====== Given data

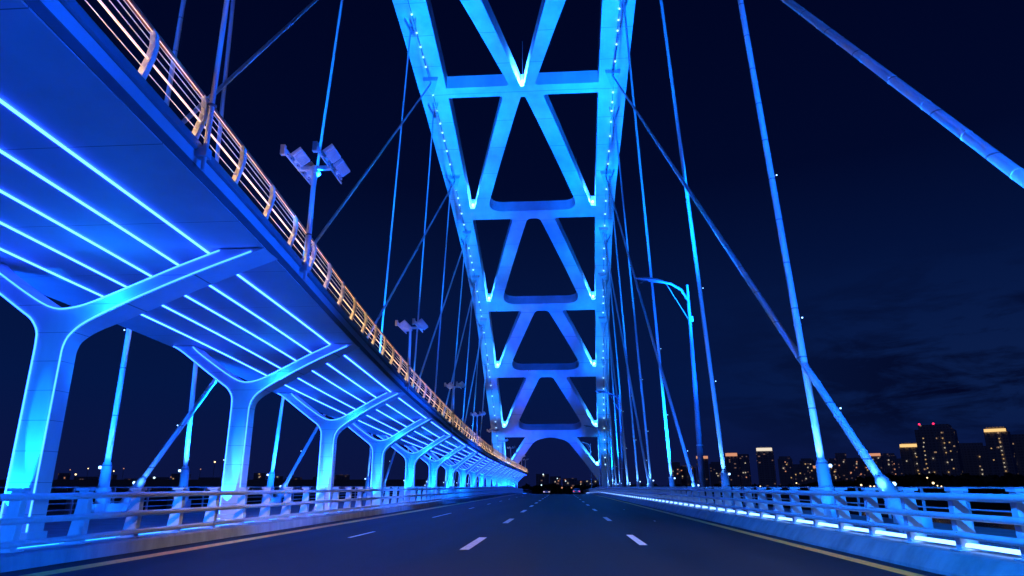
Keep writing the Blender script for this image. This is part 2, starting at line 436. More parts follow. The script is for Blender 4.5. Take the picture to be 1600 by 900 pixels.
m = MB(); m.quadstrip([[(-9.20, y, road_z(y) + .25), (-9.12, y, road_z(y) + .25), (-9.12, y, road_z(y) + .30), (-9.20, y, road_z(y) + .30)] for y in YS if y < 190])
ll = m.build('light_strip', 'led_kerb'); child(ll, gl)
def outer_railing(x, label):
    root = empty('railing', (x, -20, 0.09)); tag(root, label, 'railing', 'outer railings at the deck edges')
    for z in (.25, .5, .75, 1.12):
        m = MB(); m.tube([(0, y + 20, z + road_z(y)) for y in YS if y < 300], .028, 6); m.build('rail', 'pole', root)
    p = MB(); p.box(-.04, .04, -.03, .03, 0, 1.15)
    proto = None
    for i in range(80):
        y = -4 + i * 2.6
        if proto is None: proto = p.build('post', 'pole', root); proto.location = (0, y + 20, 0)
        else: share(proto, 'post', root, (0, y + 20, road_z(y)))
outer_railing(-19.8, 'thin outer railing at the deck edge behind the walkway piers')
outer_railing(12.1, 'thin outer railing at the deck edge nearest the city skyline')

# ------------------------------------------------------------------ raised walkway
ZS = [(-30, 6.9), (0, 6.62), (8, 6.40), (13.4, 6.27), (22.4, 6.02), (31.4, 5.57), (40.4, 5.20), (49.4, 4.88), (58.4, 4.65), (67.4, 4.50), (76.4, 4.35), (100, 4.15), (130, 4.05), (215, 3.95)]
XR = [(-30, -3.9), (0, -5.60), (8, -6.05), (13.4, -6.40), (22.4, -7.10), (31.4, -7.45), (40.4, -7.65), (49.4, -7.81), (58.4, -7.95), (67.4, -8.10), (76.4, -8.20), (100, -8.35), (150, -8.50), (178, -8.75), (190, -9.5), (200, -11.2), (208, -14.0)]
XL = [(-30, -14.6), (0, -14.1), (22, -13.75), (60, -13.6), (100, -13.4), (150, -13.2), (178, -13.3), (190, -14.2), (200, -16.2), (208, -19.0)]
zs = lambda y: spl(ZS, y)
xr = lambda y: spl(XR, y)
xl = lambda y: spl(XL, y)
WY = [-14, -8, -4] + [v * 1.5 for v in range(-1, 132)] + [199.5, 202, 205, 208]
walk = empty('raised_walkway', (-10, 0, 6.3))
tag(walk, 'blue lit raised walkway curving above the road edge on forked piers', 'walkway')
def wsweep(name, prof, mat, smooth=False):
    m = MB(); m.quadstrip([prof(y) for y in WY])
    return child(m.build(name, mat, smooth=smooth), walk)
wsweep('soffit', lambda y: [(xr(y), y, zs(y)), (xr(y) - .05, y, zs(y) + .42), (xl(y) + .05, y, zs(y) + .42), (xl(y), y, zs(y))], 'soffit')
# stepped edge girder: shadow gap put into a dark steel colour, lit web, recess, top channel
wsweep('edge_girder', lambda y: [(xr(y) - .03, y, zs(y) + .03), (xr(y) + .015, y, zs(y) + .025), (xr(y) + .10, y, zs(y) + .10), (xr(y) + .10, y, zs(y) + .12), (xr(y) - .03, y, zs(y) + .12)], 'dark_steel')
wsweep('edge_web', lambda y: [(xr(y) - .02, y, zs(y) + .12), (xr(y) + .085, y, zs(y) + .12), (xr(y) + .10, y, zs(y) + .335), (xr(y) - .02, y, zs(y) + .335)], 'fascia')
wsweep('edge_channel', lambda y: [(xr(y) - .02, y, zs(y) + .345), (xr(y) + .12, y, zs(y) + .345), (xr(y) + .155, y, zs(y) + .36), (xr(y) + .155, y, zs(y) + .50), (xr(y) - .02, y, zs(y) + .50)], 'channel')
wsweep('outer_edge', lambda y: [(xl(y) - .012, y, zs(y) + .02), (xl(y) - .012, y, zs(y) + .5), (xl(y) - .2, y, zs(y) + .5), (xl(y) - .15, y, zs(y) + .08)], 'fascia')
for xi in (-7.75, -8.84, -9.95, -11.08, -12.22):
    def f(y, xi=xi):
        k = (xi + 11) / 3.3
        x = xi + lerp([(0, .2), (13, 0), (23, -.25), (40, -.35), (100, -.5)], y) * (.9 if xi > -9 else .6)
        x = max(min(x, xr(y) - .25), xl(y) + .3) if y < 178 else xr(y) + (xi + 6.3) * .72
        z = zs(y) - .004
        return [(x - .016, y, z), (x - .016, y, z - .032), (x + .016, y, z - .032), (x + .016, y, z)]
    wsweep('light_strip', f, 'led')

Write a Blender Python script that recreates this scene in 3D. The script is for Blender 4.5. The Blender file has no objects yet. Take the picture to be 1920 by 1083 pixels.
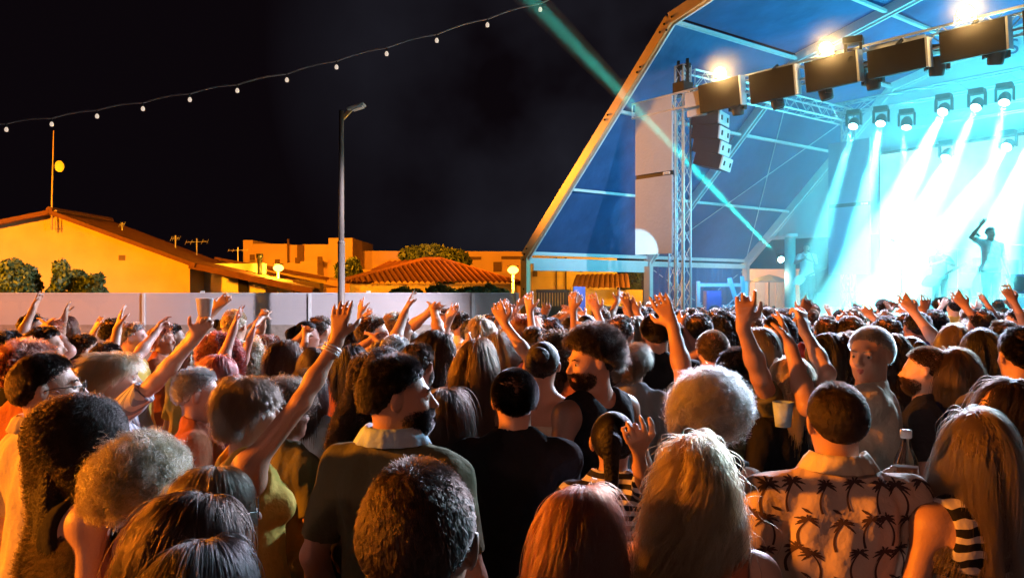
import bpy, bmesh, math, random
import numpy as np
from mathutils import Vector, Matrix
R = math.radians
random.seed(7); rng = np.random.default_rng(7)
scene = bpy.context.scene
COL = scene.collection
# ------------------------------------------------------------------ camera, world, light, exposure
F = 1500.0                                   # focal length in 1920-wide pixels
CZ = 2.0
cam_d = bpy.data.cameras.new("camera"); cam = bpy.data.objects.new("camera", cam_d); COL.objects.link(cam)
cam.location = (0, 0, CZ); cam.rotation_euler = (R(90), 0, 0)
cam_d.lens = 36*F/1920; cam_d.clip_start = .05; cam_d.clip_end = 600
scene.camera = cam
scene.view_settings.view_transform = 'Standard'; scene.view_settings.look = 'None'
scene.view_settings.exposure = 0.0; scene.view_settings.gamma = 1
w = bpy.data.worlds.new("World"); scene.world = w; w.use_nodes = True
bg = w.node_tree.nodes['Background']; bg.inputs[1].default_value = 1.0
_n, _l = w.node_tree.nodes, w.node_tree.links
_tc = _n.new('ShaderNodeTexCoord'); _nz = _n.new('ShaderNodeTexNoise'); _nz.inputs['Scale'].default_value = 2.6; _nz.inputs['Detail'].default_value = 5; _nz.inputs['Roughness'].default_value = .5
_l.new(_tc.outputs['Generated'], _nz.inputs['Vector'])
_dt = _n.new('ShaderNodeVectorMath'); _dt.operation = 'DOT_PRODUCT'; _dt.inputs[1].default_value = Vector((.16, .95, .26)).normalized(); _l.new(_tc.outputs['Generated'], _dt.inputs[0])
_mr = _n.new('ShaderNodeMapRange'); _mr.inputs['From Min'].default_value = .90; _mr.inputs['From Max'].default_value = 1.0; _l.new(_dt.outputs['Value'], _mr.inputs['Value'])
_m2 = _n.new('ShaderNodeMapRange'); _m2.inputs['From Min'].default_value = .35; _m2.inputs['From Max'].default_value = .75; _l.new(_nz.outputs['Fac'], _m2.inputs['Value'])
_mu = _n.new('ShaderNodeMath'); _mu.operation = 'MULTIPLY'; _l.new(_mr.outputs[0], _mu.inputs[0]); _l.new(_m2.outputs[0], _mu.inputs[1])
_mx = _n.new('ShaderNodeMix'); _mx.data_type = 'RGBA'; _mx.inputs['A'].default_value = (.0032, .0019, .0030, 1); _mx.inputs['B'].default_value = (.030, .031, .044, 1)  # lit smoke haze towards the tent painted into the sky colour
_l.new(_mu.outputs[0], _mx.inputs['Factor']); _l.new(_mx.outputs['Result'], bg.inputs[0])
c = scene.cycles
c.use_denoising = True; c.max_bounces = 5; c.diffuse_bounces = 2; c.glossy_bounces = 2; c.transmission_bounces = 4
c.transparent_max_bounces = 12; c.volume_bounces = 0; c.sample_clamp_indirect = 4; c.sample_clamp_direct = 0
c.use_light_tree = True; c.volume_step_rate = 2.0; c.volume_max_steps = 64

def lamp(kind, name, loc, power, color, size=.1, target=None, angle=60, blend=.3):
    d = bpy.data.lights.new(name, kind); o = bpy.data.objects.new(name, d); COL.objects.link(o)
    o.location = loc; d.energy = power; d.color = color
    if kind in ('POINT', 'SPOT'): d.shadow_soft_size = size
    if kind == 'SPOT': d.spot_size = R(angle); d.spot_blend = blend
    if kind == 'AREA': d.size = size
    if kind == 'SUN': d.angle = R(size)
    if target is not None:
        o.rotation_euler = (Vector(target)-Vector(loc)).to_track_quat('-Z', 'Y').to_euler()
    return o
SOD = (1.0, .25, .008)
AMB = (1.0, .42, .02)
CY = (.05, .80, .88)
CW = (.72, .74, 1.0)

def T(b, t, h):            # tent coordinates: b along its length (away), t across its width (to the right), h metres above ground
    return Vector((.37+.794*b+.608*t, 22+.608*b-.794*t, h))
LV = Vector((.794, .608, 0)); WV = Vector((.608, -.794, 0)); UP = Vector((0, 0, 1))
def at(px, py, Y): return Vector(((px-960)/F*Y, Y, CZ-(py-541.5)/F*Y))

# sodium street lighting from unseen lamps, and one added fill from behind the photographer
lamp('SPOT', 'sodium_and_fill_flood', (-12.5, 1.9, 4.2), 15000, SOD, .2, (4, 3.2, 1.0), 54, .5)
lamp('SPOT', 'sodium_and_fill_flood', (-11, 10.5, 5.0), 6500, SOD, .2, (-1.5, 6, 1.2), 60, .6)
lamp('SPOT', 'sodium_and_fill_flood', (-4.5, -7, 5.5), 500, (1, .42, .30), .3, (.5, 2.2, 1.2), 44, .7)  # added pinkish fill for the backs of the near crowd
lamp('SPOT', 'sodium_and_fill_flood', (-21, 12, 8.0), 40000, (1, .30, .002), .3, (-15.4, 30, 4.2), 52, .5)
lamp('SPOT', 'sodium_and_fill_flood', (-13, 40, 7.5), 26000, SOD, .3, (-6, 62, 4), 120, .8)
lamp('SPOT', 'sodium_and_fill_flood', (1.5, 34, 7.5), 12000, SOD, .3, (-6, 50, 2), 150, .8)
lamp('SPOT', 'sodium_and_fill_flood', (-2.1, 23.2, 6.2), 6500, (1, .30, .004), .15, (2.6, 19.2, 6.6), 100, .6)
lamp('SPOT', 'sodium_and_fill_flood', (-15.5, 11, 6.0), 4500, SOD, .2, (-13.5, 20.6, 1.2), 60, .8)
# cool white wash thrown off the stage over the crowd and the fence
for t_, p_ in ((8.6, 6000), (11.0, 6200), (13.6, 5600)):
    q = T(-1.2, t_, 5.6)
    lamp('SPOT', 'stage_wash', q, p_, CW if t_ < 12 else (.55, .78, 1.0), .12, (-5+.7*t_, 6, 1.4), 100, .7)
lamp('SPOT', 'added_banner_spot', (7, -6, 5.6), 15000, (.82, .88, 1), .2, (3.25, 18.4, 4.7), 12, .8)  # added cool spot that brightens the tower banner, its source unseen
lamp('SPOT', 'stage_wash', T(-1.2, 9.6, 4.6), 11500, (.95, .86, 1), .12, (-6.5, 18.5, .0), 50, .5)

# ------------------------------------------------------------------ materials
def nodes(m): return m.node_tree.nodes, m.node_tree.links
def mat(name, col, rough=.7, metal=0., var=.15, scale=6., bump=.0, bscale=40., spec=.5, coord='Object', emit=None, estr=0.):
    m = bpy.data.materials.new(name); m.use_nodes = True
    n, l = nodes(m); p = n['Principled BSDF']
    p.inputs['Roughness'].default_value = rough; p.inputs['Metallic'].default_value = metal
    p.inputs['Specular IOR Level'].default_value = spec
    tc = n.new('ShaderNodeTexCoord')
    if var > 0:
        nz = n.new('ShaderNodeTexNoise'); nz.inputs['Scale'].default_value = scale; nz.inputs['Detail'].default_value = 6
        l.new(tc.outputs[coord], nz.inputs['Vector'])
        mx = n.new('ShaderNodeMix'); mx.data_type = 'RGBA'
        mx.inputs['A'].default_value = (*[v*(1-var) for v in col], 1); mx.inputs['B'].default_value = (*[min(1, v*(1+var)) for v in col], 1)
        l.new(nz.outputs['Fac'], mx.inputs['Factor']); l.new(mx.outputs['Result'], p.inputs['Base Color'])
    else: p.inputs['Base Color'].default_value = (*col, 1)
    if bump > 0:
        nb = n.new('ShaderNodeTexNoise'); nb.inputs['Scale'].default_value = bscale; nb.inputs['Detail'].default_value = 4
        l.new(tc.outputs[coord], nb.inputs['Vector'])
        bp = n.new('ShaderNodeBump'); bp.inputs['Strength'].default_value = bump; bp.inputs['Distance'].default_value = .02
        l.new(nb.outputs['Fac'], bp.inputs['Height']); l.new(bp.outputs['Normal'], p.inputs['Normal'])
    if emit: p.inputs['Emission Color'].default_value = (*emit, 1); p.inputs['Emission Strength'].default_value = estr
    return m
def emis(name, col, s):
    m = bpy.data.materials.new(name); m.use_nodes = True; n, l = nodes(m); n.remove(n['Principled BSDF'])
    e = n.new('ShaderNodeEmission'); e.inputs[0].default_value = (*col, 1); e.inputs[1].default_value = s
    l.new(e.outputs[0], n['Material Output'].inputs[0]); return m
M = {}
M['alu'] = mat('aluminium', (.72, .74, .76), .38, .35, .08, 8)
M['post'] = mat('galvanised_post', (.24, .20, .18), .6, .1, .15, 5)
M['alu_d'] = mat('dull_aluminium', (.55, .57, .6), .5, .3, .15, 8)
M['black'] = mat('black_metal', (.015, .015, .017), .5, 0, .3, 10, spec=.25)
M['panel_back'] = mat('panel_casing', (.014, .010, .009), .6, 0, .25, 3, spec=.15)
M['white'] = mat('white_paint', (.78, .78, .78), .5, 0, .05, 5)
M['fabric'] = mat('blue_tent_fabric', (.042, .10, .26), .7, 0, .4, 1.6, .8, 4)
M['gable'] = mat('white_tent_fabric', (.75, .76, .8), .7, 0, .06, .8, .3, 1.5)
M['frame_sodium_tint'] = mat('sodium_tinted_metal', (.80, .58, .30), .5, .1, .12, 3)  # orange sodium light partly put into the metal colour
M['fence'] = mat('white_fence_panel', (.62, .58, .6), .6, 0, .08, .7)
M['stone'] = mat('stone_base', (.4, .33, .28), .9, 0, .4, 9, .6, 20)
M['ground'] = mat('asphalt', (.06, .055, .05), .95, 0, .4, 3, .5, 60)
M['wall'] = mat('render_wall', (.64, .46, .20), .9, 0, .30, .9, .3, 30)
M['wall2'] = mat('pale_wall', (.6, .46, .3), .9, 0, .25, .5, .3, 30)
M['wood'] = mat('wood', (.12, .07, .04), .7, 0, .4, 8)
M['dark'] = mat('dark_void', (.015, .013, .012), .9)
M['bulb_glass'] = mat('bulb_glass', (.75, .7, .62), .2, 0, 0, emit=(1, .78, .62), estr=.7)
M['sod_glass'] = emis('sodium_globe', (1, .72, .10), 5.0)
M['blinder'] = emis('blinder_lens', (1, .66, .16), 22)
M['beam_lens'] = emis('cyan_lens', (.5, .98, 1), 30)
M['cabinet'] = mat('speaker_cabinet', (.03, .028, .045), .6, 0, .2, 9, spec=.2)
M['cabinet_w'] = mat('speaker_front', (.7, .72, .74), .5, 0, .1, 9)
M['led'] = mat('banner_cloth', (.44, .52, .66), .75, 0, .07, 3, .4, 14)
M['leaf'] = mat('leaves', (.05, .09, .025), .6, 0, .5, 2.5)
M['leaf2'] = mat('oleander_leaves', (.08, .13, .04), .55, 0, .5, 3)
M['bark'] = mat('bark', (.10, .07, .05), .9, 0, .4, 9, .5, 30)
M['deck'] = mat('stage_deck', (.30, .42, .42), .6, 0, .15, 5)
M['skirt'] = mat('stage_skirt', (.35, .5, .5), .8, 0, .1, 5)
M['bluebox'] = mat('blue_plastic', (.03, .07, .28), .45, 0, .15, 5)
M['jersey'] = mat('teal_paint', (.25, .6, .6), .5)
def tile_mat():
    m = mat('roof_tiles', (.17, .065, .035), .85, 0, .45, 5, 0)
    return m
M['tile'] = tile_mat()

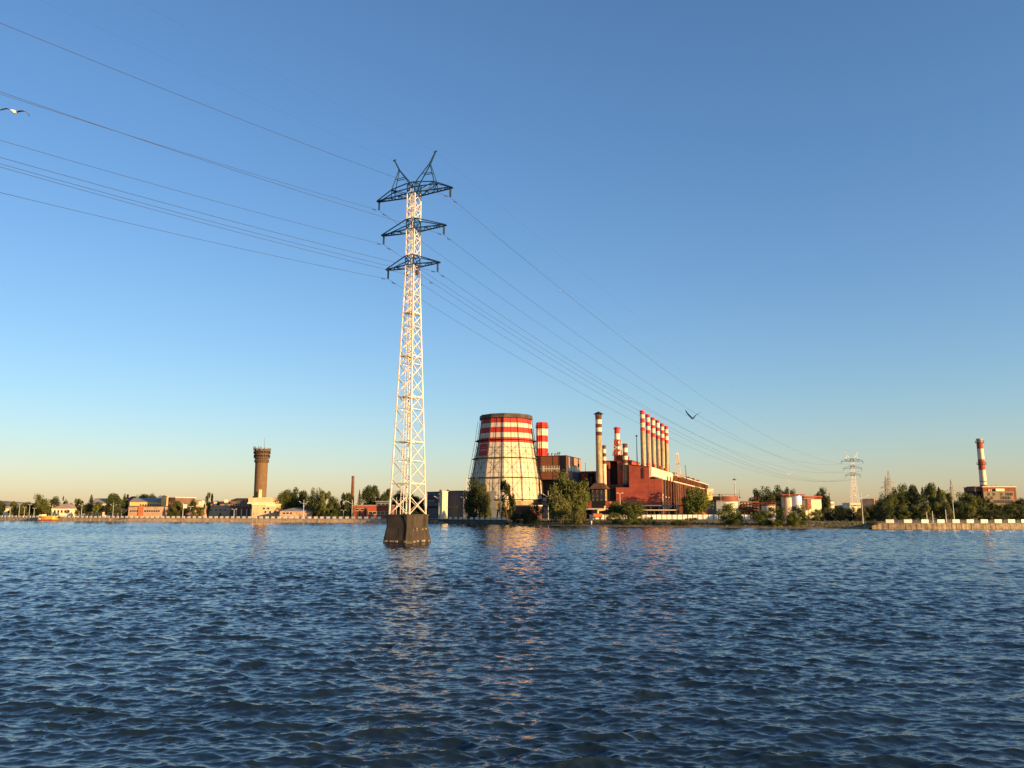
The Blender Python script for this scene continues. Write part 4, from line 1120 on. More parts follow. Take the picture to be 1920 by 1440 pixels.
house('orange_wall_house', 'orange walled house with pale chimneys left of the bare tree', 364, 384, 490, 948, M_PEACH, ('flat', M_PALE, None), 10, .15, chimneys=[(.35, 940, 1.2, M_CREAMW), (.62, 939, 1.2, M_CREAMW)], wins=[(3, .1, .9, 955, 951, 1.2)])
house('back_orange_house', 'orange house with dark roof behind the peach building', 394, 430, 500, 945, M_ORBRICK, ('gable', M_ROOF_DK, 940), 9, .1, wins=[(5, .1, .9, 950, 947, 1.2)])
house('peach_building', 'peach building with two tall pale chimneys near the bare tree', 388, 430.5, 452, 949, M_PEACH, ('flat', M_PALE, None), 12, .06, chimneys=[(.22, 940.5, 1.4, M_PEACH), (.69, 937, 1.7, M_CREAMW)], wins=[(4, .1, .9, 957.5, 955, 1.0)], doors=[(.55, .62, 962)])
t, w = house('brown_two_storey_building', 'brown two storey building with a row of small windows left of the water tower', 430.5, 479, 438, 938, M_BRNB, ('gable', M_ROOF_DK, 934), 15, -.12, wins=[(7, .08, .75, 948, 943, 1.0)], chimneys=[(.72, 930, 1.2, M_BRNB)])
t, w = house('columned_porch', 'dark red porch with white columns before the brown two storey building', 441, 472, 428, 955, M_BRNB, ('flat', M_REDB, None), 6, 0)
for q in (-.42, -.1, .22, .46): MB().tube((w*q, -.5, 0), (w*q, -.5, zz(955, 428)-GZ), .3, n=10).build('column', M_CREAMW, t)
# building at the foot of the water tower
t, w = house('tower_foot_building', 'two tier peach building at the foot of the water tower', 473, 524, 412, 946.5, M_PEACH, ('flat', M_CREAMW, None), 13, .12, wins=[(2, .35, .65, 955, 951.5, 1.1), (3, .4, .9, 962, 958, 1.0)])
MB().box(-w*.02, w*.36, -.15, 0, zz(949.5, 412)-GZ, zz(946.8, 412)-GZ).build('pale_band', M_CREAMW, t)
m = MB(); z0, z1 = zz(944, 412)-GZ, zz(932, 412)-GZ
m.slab([(-w*.66, z0+.6), (w*.42, z0+.6), (w*.42, z1-.8), (w*.1, z1), (-w*.66, z1-.5)], 1.2, 12); m.build('upper_storey', M_PEACH, t)
MB().box(-w*.68, w*.44, .6, 12.2, z0-.15, z0+.58).build('eave', M_PALE, t)
house('grey_roofed_house', 'low house with grey metal roof between tower building and trees', 526, 584, 402, 958, M_PINKB, ('hip', M_ROOFG, 951.5), 13, .18, wins=[(3, .08, .4, 964, 960.5, 1.2)], chimneys=[(.9, 950.5, 1.5, M_PEACH)])
t, w = house('red_brick_building', 'red brick building with white trimmed openings left of the pier', 662, 738, 392, 948.5, M_REDB, ('flat', M_ROOFG, None), 16, .03, wins=[(2, .05, .28, 957, 953.5, 1.5), (6, .38, .98, 964, 959.5, 1.8)], wmat=M_CREAMW, doors=[(.1, .18, 959), (.29, .34, 953)])
house('grey_roof_hut', 'pale grey flat hut above the red brick roof left of the pylon', 704, 732, 412, 941, M_GREYD, ('flat', M_ROOFG, None), 8, 0, wins=[(3, .1, .9, 947, 944, 1.8)])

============

Do this:
Extract all lines from the data in which "Take" is found.

Task output:
Keep writing the Blender script for this image. This is part 2, starting at line 436. More parts follow. The script is for Blender 4.5. Take the picture to be 1600 by 900 pixels.
Write a Blender Python script that recreates this scene in 3D. The script is for Blender 4.5. The Blender file has no objects yet. Take the picture to be 1920 by 1083 pixels.
The Blender Python script for this scene continues. Write part 4, from line 1120 on. More parts follow. Take the picture to be 1920 by 1440 pixels.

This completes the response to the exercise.